6. The tourists making a breakage for the first half of the statue (without the face) must be charged 3,000-10,000 yuan.
One can imagine tourists sizing up such vandalism options with the kind of anticipation usually reserved for fine wine lists (“Ooh look, honey, let’s make a breakage for the statues’ instruments—it’s totally within our price range!”).
Brian’s most vivid experience with Chinese English, however, came in a provincial grocery store. “There,” he reports, “between the natural powdered jellyfish and the yak ham, I saw what looked, to my hungry eyes, to be a package of sliced turkey. Imagine my surprise when, upon closer inspection, the label clearly read: CHOICE AROMATIC LION BUTT. I still can’t imagine what Chinese-English dictionary yielded that monstrosity of translation.”
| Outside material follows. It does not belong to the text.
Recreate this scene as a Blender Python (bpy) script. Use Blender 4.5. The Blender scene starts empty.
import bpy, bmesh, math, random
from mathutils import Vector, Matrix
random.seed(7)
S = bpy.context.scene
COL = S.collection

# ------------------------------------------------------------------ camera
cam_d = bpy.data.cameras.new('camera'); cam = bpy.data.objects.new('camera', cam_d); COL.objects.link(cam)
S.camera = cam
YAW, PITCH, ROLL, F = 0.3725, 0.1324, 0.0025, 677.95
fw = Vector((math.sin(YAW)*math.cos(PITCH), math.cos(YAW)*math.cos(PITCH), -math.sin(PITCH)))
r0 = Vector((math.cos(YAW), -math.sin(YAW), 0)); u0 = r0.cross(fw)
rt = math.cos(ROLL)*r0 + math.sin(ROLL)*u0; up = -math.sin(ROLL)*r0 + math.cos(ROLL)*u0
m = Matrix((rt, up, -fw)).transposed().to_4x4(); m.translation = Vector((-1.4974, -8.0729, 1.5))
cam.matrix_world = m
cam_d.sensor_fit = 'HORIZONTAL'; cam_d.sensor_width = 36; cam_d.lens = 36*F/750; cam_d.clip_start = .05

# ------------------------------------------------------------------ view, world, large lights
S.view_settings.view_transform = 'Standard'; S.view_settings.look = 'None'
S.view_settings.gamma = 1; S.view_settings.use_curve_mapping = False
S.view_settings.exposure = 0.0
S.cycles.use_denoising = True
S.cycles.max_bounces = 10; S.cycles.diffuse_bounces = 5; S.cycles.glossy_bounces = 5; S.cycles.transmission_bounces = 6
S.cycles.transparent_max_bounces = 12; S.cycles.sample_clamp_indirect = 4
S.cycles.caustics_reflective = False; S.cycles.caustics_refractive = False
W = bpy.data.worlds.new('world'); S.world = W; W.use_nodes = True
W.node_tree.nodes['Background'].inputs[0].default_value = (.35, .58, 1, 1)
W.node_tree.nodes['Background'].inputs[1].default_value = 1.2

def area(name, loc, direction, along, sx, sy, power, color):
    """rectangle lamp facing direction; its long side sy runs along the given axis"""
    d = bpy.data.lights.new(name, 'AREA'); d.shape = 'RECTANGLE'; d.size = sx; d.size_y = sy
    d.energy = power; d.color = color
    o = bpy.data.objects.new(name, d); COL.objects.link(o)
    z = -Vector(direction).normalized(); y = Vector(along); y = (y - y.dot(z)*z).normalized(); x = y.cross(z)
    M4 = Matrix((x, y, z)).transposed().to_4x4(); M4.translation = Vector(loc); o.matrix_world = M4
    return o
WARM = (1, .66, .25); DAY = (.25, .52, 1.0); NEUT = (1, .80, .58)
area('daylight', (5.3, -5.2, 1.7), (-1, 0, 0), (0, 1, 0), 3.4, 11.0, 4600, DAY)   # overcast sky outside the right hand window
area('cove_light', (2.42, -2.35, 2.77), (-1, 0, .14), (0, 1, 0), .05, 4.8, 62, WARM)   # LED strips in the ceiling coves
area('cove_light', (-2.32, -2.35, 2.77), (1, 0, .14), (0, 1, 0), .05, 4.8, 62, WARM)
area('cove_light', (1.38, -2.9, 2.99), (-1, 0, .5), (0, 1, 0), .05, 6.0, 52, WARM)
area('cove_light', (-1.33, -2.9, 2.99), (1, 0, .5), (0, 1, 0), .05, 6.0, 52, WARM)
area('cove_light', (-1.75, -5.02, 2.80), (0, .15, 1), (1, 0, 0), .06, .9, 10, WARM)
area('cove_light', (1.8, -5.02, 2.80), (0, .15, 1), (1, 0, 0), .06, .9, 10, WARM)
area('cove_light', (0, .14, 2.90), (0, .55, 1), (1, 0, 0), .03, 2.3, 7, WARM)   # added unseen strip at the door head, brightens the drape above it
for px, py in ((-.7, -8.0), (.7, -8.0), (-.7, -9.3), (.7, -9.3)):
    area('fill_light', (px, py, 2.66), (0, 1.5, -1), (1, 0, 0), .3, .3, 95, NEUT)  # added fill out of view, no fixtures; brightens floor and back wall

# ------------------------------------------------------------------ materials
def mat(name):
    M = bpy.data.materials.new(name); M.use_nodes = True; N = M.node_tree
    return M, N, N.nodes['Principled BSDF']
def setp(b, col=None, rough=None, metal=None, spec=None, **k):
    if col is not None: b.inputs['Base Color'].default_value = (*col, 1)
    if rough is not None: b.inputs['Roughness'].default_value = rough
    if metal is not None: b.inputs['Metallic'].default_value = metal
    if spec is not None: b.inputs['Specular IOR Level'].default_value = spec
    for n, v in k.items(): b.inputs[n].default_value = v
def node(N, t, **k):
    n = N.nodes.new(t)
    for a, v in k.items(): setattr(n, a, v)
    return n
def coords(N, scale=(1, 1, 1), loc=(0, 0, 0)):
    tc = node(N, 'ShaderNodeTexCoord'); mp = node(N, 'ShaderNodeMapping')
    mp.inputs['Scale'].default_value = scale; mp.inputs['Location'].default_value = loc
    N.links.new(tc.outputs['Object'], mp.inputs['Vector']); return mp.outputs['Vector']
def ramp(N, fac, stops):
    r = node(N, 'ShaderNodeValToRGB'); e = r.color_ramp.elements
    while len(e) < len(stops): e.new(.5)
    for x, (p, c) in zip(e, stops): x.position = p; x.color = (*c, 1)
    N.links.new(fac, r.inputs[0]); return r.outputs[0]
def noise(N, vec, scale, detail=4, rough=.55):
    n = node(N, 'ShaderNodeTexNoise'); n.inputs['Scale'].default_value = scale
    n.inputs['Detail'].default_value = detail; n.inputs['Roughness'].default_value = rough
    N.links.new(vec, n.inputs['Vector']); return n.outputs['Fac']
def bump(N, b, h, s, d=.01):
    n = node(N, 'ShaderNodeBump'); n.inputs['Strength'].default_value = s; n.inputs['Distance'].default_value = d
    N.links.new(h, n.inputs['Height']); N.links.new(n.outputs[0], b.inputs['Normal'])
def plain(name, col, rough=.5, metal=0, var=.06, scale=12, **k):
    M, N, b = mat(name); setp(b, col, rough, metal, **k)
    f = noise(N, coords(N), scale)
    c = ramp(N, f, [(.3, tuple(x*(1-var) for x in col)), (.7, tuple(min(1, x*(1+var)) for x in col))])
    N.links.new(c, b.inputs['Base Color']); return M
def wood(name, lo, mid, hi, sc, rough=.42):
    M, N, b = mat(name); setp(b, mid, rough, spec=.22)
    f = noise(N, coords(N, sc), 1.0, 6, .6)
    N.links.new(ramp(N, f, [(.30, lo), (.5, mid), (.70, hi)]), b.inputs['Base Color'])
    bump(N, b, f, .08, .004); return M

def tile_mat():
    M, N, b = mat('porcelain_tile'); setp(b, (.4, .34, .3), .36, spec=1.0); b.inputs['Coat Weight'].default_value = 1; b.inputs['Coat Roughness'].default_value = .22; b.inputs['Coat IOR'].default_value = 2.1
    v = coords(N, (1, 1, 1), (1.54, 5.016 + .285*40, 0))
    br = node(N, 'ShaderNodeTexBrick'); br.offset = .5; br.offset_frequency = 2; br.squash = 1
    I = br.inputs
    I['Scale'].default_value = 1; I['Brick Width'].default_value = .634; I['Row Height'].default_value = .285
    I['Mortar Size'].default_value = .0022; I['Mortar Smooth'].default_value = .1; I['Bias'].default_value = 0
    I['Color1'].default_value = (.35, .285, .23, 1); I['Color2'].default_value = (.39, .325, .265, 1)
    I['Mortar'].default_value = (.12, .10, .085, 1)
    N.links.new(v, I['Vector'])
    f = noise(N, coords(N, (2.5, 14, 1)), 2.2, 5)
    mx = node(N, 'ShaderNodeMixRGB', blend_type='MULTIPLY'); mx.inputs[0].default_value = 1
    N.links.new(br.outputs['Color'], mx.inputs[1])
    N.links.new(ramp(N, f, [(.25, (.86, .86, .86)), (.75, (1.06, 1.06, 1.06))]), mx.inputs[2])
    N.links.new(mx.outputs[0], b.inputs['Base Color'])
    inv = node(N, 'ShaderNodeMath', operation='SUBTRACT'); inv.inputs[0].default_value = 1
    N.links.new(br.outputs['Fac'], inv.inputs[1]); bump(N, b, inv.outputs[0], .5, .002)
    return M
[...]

The potential flipside to all this, of course, lies in the recent Western vogue for Chinese characters on clothing and skin art. As a case in point, I once bought a t-shirt that, according to the vendor, featured the Chinese symbol for “Lucky.” It wasn’t until months later that a Hong Kong friend informed me that it wasn’t even close to “Lucky”—that it really meant “Super.” Had it read “Dork,” or “Kick Me,” I would have been none the wiser. Similarly, all the hipsters who went out and got Chinese ideogram tattoos over the past decade could be in for a nasty surprise if they ever travel to China. After all, a “Crouching Tiger” buttock tattoo purchased in good faith in Seattle might eventually be revealed as provincial slang for “Impotent,” and a Melbourne tattoo artist who designs stylized “Freedom” ideograms might accidentally miss a stroke and send his clients off with a symbol that means, say, “Adult Diapers.”
Beneath the dangers of dabbling in other languages, of course, lies an optimistic truth: that, regardless of syntactic differences, the basic human meanings behind our languages remain the same. After all, “Sit and Smile” is indeed a desirable activity after having used toilet paper, and even the most diabolical of restaurateurs wouldn’t literally serve you fried rice with crap.
To be on the safe side, however, I think I’ll stick to the red curry and tom yam.